The annual assessment process is led by the Nomination Committee Chairperson. The evaluation of the Board
is based on specific criteria covering areas such as the Board mix and composition, quality of information and
decision making as well as Boardroom processes and activities whereas evaluation of performance of Directors
is based on fit and proper, contribution, calibre and personality. The evaluation results and comments by all
Directors are discussed at the Nomination Committee, which then makes recommendation to the Board.
In respect of the assessment for the financial year ended 30 June 2014, the Board was satisfied that the Board
as a whole and its Board Committees had discharged their duties and responsibilities effectively. The Board
is of the view that its present composition is optimal based on the Group’s operations and that it reflects a fair
mix of financial, technical and business experiences that are important to the stewardship of the Group.

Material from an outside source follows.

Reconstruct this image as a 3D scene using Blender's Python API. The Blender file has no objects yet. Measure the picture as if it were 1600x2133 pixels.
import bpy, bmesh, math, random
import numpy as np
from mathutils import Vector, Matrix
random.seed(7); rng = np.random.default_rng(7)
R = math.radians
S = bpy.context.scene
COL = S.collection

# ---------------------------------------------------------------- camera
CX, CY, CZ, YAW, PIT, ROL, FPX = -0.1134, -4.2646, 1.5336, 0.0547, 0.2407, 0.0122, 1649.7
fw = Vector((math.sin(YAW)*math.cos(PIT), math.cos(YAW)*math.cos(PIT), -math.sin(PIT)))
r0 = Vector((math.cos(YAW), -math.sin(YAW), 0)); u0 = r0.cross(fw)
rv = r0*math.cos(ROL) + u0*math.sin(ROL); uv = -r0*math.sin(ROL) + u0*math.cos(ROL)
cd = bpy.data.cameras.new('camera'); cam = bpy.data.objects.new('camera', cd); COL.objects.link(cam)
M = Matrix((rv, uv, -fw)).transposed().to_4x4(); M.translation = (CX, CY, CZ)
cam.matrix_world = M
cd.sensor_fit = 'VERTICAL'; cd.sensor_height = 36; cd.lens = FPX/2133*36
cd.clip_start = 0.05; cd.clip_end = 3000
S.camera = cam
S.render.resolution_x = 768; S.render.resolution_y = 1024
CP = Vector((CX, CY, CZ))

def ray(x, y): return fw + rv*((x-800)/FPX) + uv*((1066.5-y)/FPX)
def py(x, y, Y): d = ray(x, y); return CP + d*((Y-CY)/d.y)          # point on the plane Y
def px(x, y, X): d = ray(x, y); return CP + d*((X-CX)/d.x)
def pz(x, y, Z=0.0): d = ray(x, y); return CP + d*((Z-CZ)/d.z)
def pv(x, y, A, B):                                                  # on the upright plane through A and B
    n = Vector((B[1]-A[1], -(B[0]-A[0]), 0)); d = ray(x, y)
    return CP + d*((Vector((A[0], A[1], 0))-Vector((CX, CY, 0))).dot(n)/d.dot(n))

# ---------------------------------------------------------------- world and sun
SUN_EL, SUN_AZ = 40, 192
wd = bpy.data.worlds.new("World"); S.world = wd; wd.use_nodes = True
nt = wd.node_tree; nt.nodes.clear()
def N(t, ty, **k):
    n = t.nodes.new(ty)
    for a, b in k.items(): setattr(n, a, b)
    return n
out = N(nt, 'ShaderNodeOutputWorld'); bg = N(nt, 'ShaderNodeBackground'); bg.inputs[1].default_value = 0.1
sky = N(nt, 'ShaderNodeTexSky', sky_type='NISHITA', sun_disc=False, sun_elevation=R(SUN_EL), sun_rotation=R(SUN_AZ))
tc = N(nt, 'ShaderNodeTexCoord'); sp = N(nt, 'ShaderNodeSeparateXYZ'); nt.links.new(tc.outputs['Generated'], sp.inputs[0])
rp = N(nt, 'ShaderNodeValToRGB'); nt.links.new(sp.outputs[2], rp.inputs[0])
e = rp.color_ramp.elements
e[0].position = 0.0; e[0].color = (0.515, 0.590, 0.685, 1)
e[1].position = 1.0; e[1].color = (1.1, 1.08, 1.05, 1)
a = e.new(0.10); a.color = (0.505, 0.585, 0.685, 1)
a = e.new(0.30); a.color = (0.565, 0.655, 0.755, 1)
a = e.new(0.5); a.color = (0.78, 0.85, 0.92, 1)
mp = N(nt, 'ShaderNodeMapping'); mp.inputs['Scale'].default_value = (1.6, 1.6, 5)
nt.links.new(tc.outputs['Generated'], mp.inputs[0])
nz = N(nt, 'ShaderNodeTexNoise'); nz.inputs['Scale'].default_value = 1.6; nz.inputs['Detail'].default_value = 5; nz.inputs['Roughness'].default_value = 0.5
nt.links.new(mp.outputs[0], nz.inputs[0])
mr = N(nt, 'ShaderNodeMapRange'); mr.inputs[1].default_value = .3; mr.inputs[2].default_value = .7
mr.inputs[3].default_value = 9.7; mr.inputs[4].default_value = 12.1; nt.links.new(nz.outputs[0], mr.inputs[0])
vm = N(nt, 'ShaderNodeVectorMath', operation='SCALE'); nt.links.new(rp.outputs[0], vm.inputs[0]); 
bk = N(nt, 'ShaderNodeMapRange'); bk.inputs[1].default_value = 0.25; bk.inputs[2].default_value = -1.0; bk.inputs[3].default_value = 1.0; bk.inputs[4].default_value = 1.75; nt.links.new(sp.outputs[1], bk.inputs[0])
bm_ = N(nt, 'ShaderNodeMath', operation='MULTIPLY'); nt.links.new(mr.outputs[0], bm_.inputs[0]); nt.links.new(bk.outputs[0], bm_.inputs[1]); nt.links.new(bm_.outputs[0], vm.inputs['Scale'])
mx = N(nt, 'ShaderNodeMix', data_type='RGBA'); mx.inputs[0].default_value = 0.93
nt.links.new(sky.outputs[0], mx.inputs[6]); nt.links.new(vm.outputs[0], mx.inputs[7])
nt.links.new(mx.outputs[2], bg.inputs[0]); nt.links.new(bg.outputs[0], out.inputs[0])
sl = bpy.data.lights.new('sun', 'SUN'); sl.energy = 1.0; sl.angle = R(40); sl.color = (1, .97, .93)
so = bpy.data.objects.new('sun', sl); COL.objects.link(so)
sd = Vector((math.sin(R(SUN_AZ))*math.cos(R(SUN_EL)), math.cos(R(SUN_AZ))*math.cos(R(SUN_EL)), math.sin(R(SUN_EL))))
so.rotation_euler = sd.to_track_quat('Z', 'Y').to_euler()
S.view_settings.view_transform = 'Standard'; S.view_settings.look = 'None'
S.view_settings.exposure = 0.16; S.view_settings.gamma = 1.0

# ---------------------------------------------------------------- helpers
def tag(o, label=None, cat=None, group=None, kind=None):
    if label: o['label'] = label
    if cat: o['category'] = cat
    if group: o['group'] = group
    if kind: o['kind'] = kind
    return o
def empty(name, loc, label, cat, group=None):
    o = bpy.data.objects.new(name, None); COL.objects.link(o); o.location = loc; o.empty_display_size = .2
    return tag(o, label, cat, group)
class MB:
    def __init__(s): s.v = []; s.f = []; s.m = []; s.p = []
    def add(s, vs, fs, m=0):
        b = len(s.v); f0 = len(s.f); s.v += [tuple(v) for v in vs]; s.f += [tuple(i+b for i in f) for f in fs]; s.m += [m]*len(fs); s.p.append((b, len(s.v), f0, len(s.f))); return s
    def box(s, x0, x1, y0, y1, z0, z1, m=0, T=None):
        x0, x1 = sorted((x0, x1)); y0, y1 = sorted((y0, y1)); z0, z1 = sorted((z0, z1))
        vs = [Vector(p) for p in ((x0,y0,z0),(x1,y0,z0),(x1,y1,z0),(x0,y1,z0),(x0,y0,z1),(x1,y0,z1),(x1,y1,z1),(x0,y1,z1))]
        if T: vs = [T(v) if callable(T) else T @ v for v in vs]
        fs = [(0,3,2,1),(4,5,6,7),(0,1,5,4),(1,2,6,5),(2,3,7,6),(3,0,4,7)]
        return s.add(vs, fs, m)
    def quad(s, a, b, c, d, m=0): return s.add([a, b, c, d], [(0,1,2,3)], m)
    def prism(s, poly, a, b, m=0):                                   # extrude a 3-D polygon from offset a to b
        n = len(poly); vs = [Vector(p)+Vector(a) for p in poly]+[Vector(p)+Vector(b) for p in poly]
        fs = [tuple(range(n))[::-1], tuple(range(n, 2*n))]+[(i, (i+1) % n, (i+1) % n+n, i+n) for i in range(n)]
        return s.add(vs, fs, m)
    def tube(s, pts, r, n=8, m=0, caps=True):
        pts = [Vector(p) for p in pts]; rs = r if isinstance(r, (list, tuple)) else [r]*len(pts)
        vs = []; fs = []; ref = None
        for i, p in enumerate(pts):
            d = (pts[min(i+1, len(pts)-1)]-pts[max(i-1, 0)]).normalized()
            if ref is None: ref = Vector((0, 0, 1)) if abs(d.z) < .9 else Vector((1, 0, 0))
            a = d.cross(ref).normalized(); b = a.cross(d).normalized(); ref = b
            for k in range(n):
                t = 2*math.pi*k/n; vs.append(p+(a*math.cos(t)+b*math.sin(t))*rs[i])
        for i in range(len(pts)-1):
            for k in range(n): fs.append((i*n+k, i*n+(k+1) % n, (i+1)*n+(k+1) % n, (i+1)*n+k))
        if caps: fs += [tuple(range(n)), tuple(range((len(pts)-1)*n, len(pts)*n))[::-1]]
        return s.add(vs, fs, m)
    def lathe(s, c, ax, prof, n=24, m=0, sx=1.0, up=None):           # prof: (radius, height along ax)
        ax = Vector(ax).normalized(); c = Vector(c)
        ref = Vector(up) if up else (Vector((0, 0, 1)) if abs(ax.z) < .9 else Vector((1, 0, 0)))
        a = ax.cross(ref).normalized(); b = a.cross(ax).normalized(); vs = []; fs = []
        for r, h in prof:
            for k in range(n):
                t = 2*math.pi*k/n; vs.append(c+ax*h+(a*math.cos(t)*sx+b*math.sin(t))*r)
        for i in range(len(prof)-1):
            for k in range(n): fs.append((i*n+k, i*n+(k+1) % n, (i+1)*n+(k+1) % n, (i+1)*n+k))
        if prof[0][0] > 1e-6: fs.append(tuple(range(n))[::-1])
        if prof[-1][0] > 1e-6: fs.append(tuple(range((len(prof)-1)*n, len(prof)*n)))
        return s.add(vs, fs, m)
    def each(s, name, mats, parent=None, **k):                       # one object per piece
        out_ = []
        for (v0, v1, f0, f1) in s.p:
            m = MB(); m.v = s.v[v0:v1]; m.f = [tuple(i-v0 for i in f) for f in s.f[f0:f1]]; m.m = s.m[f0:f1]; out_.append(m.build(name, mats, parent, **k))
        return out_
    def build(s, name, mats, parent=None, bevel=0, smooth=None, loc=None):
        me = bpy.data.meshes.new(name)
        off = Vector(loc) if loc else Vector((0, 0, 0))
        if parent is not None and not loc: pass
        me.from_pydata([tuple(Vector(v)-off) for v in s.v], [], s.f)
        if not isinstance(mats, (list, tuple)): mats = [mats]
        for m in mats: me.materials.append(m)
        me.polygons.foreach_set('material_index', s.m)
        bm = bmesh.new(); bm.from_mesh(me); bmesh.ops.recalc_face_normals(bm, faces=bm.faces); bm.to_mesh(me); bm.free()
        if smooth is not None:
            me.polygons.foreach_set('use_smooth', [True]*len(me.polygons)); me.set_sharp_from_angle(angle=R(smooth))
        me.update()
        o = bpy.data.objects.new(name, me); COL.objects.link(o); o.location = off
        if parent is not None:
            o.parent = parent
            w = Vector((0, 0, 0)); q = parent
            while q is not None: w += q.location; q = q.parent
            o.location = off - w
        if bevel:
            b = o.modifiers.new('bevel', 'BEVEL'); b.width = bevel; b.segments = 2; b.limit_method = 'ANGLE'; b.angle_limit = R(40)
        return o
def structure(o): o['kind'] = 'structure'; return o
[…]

The Group promotes corporate culture that embraces gender diversity when determining composition of
employees at all level from a diverse pool of qualified candidates. Although the Board does not endorse quotas,
it does commit to having an increasing representation of women in senior positions on the Board and in the
Group. The Board through the Nomination Committee reviews the proportion of the female to male Board
Members during recruitment and annual assessment of the Directors’ performance taking into consideration
the appropriate skills, experience and characteristics required of the Board Members, in the context of the
needs of the Group. Currently, there are two (2) female Directors, namely Mdm Tiong Choon and Dato’ Wong
Lee Yun.
2.3 Remuneration Committee
The Remuneration Committee is made up entirely of Non-Executive Directors, of whom two-third (2/3) are
independent.
The following Directors are members of the Remuneration Committee:-
Chairman - Mr John Leong Chung Loong (Independent Non-Executive Director)
Members - Datuk Talib Bin Haji Jamal (Independent Non-Executive Director)
- Dato’ Sri Dr. Tiong Ik King (Non-Independent Non-Executive Director)
The Remuneration Committee is responsible to recommend to the Board the framework, remuneration package
and where appropriate, performance related pay schemes for Executive Directors.
Remuneration packages of both Executive Directors and Non-Executive Directors are a matter to be decided
by the Board as a whole, taking into consideration the recommendations of the Remuneration Committee,
to ensure that the Level and make-up of remuneration are sufficient to attract and retain the Board Members
needed to run the Company successfully.
The remuneration of the Executive Directors consists of basic salary and bonus. Other benefits customary to
the Group are made available as appropriate. In the case of the CEO, a variable component of his remuneration
is structured so as to link rewards to his performance.